How does the stock price react to different news concerning a company??
I tried to be logic about it, meaning, good news: stock goes UP. bad news: stock goes down. But I realized it is not always the case. any explanataion?
Answer:
it isn't the news itself, but deviations from expectations that causes stock prices to move. For example, if earnings went up by 10%, but the market expected 15%, then the stock price would decline, all else being equal, even though earnings increased.
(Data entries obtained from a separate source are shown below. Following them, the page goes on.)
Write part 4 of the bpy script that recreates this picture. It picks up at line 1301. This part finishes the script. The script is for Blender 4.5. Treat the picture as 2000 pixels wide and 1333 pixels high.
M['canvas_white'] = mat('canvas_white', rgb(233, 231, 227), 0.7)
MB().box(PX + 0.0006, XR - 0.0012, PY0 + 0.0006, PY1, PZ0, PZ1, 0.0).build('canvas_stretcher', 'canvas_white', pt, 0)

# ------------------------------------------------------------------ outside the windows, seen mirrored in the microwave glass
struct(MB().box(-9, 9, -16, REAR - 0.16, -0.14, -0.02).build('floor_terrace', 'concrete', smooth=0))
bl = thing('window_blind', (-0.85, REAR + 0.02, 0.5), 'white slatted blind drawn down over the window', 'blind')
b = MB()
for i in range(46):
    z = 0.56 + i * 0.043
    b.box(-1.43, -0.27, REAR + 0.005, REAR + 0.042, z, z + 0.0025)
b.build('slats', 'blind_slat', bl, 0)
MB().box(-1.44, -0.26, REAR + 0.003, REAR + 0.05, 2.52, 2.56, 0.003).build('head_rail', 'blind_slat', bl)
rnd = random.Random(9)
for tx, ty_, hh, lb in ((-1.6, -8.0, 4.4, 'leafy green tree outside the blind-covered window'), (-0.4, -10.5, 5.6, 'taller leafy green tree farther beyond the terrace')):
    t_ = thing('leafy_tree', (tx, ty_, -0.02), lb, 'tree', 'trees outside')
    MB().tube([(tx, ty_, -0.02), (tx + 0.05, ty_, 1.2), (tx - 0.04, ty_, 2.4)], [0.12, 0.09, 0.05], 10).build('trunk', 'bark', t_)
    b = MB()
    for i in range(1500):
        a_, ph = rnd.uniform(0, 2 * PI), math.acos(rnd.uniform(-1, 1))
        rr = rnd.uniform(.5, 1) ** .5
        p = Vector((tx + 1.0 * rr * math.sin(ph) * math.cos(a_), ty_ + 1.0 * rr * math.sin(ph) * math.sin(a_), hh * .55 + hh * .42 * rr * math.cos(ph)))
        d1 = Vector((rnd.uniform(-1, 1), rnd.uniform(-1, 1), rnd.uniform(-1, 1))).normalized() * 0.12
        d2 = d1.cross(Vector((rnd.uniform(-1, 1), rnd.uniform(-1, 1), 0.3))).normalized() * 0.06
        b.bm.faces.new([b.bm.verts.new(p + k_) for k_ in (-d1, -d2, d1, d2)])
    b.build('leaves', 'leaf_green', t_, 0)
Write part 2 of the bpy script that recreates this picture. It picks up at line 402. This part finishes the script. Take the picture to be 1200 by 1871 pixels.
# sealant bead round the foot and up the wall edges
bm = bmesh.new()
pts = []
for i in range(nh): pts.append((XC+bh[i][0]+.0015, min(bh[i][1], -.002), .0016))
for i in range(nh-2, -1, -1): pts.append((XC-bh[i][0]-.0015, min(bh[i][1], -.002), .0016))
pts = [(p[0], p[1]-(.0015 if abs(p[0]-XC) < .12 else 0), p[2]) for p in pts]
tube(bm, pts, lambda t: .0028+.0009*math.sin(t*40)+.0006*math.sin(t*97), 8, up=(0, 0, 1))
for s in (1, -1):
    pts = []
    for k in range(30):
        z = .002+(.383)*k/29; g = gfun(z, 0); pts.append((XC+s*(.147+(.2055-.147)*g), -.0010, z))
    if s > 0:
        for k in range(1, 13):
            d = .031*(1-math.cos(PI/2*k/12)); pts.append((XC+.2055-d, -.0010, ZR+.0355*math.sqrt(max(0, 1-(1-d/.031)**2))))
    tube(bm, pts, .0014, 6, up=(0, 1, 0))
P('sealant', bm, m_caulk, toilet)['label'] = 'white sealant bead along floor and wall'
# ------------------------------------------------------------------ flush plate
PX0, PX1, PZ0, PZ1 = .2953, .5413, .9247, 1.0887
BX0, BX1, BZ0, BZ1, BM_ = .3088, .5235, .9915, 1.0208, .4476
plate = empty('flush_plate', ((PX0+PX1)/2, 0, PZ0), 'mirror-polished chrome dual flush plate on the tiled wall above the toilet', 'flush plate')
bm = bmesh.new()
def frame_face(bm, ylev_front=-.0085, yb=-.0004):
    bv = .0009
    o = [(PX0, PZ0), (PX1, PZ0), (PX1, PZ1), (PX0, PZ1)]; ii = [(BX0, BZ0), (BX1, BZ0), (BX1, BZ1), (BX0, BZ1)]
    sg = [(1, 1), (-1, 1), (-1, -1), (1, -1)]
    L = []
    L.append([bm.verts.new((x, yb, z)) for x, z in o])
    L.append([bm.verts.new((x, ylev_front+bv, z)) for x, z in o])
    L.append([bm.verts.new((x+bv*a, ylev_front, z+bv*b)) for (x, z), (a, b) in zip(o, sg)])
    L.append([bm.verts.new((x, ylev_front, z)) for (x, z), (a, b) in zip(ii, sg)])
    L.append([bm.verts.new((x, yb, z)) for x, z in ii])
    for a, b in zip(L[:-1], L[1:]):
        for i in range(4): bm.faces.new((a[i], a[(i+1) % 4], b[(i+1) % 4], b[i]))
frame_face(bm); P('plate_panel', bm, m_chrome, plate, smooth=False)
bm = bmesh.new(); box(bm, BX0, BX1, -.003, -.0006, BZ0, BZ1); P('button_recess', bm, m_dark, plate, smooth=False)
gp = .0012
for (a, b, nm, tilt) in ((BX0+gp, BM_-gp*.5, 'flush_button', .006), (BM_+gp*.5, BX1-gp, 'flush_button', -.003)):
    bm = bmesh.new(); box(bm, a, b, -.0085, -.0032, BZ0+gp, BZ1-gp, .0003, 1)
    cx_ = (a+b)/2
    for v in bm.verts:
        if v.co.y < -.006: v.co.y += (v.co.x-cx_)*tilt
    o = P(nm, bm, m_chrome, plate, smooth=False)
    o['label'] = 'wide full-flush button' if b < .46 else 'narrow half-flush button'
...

well in theory you are correct, however you may interpret news as good while others may interpret the same news with a different perspective
ALSO
you may not be on the same timeline as other investors
for example you may hear of a new appointment for a gold mining company that sounds like good news and think stocks should go up, while investors may have known about that weeks or months ago and infact get early indication that a survey has just come up dry and so their reaction (price decline) is actully regarding some other criteria, the event just happened to coincide
In a perfect world you world be correct in your assumptions, but this is of course just not the case. All investors are not alike and interpret news differently. For example bad news for a company short-term may indeed have a negative affect via shareholders being nervous and cashing out, but to another investor this is an opportunity to buy which can pushthe demand for the stock higher than before the negative announcement. There are endless reasons for swaying in stock prices and many do not involve only the company per se, but rather the entire economy or an industry has significant influences as well.
Yes to everything, but your a small potato and it's the big boys that are moving these stock.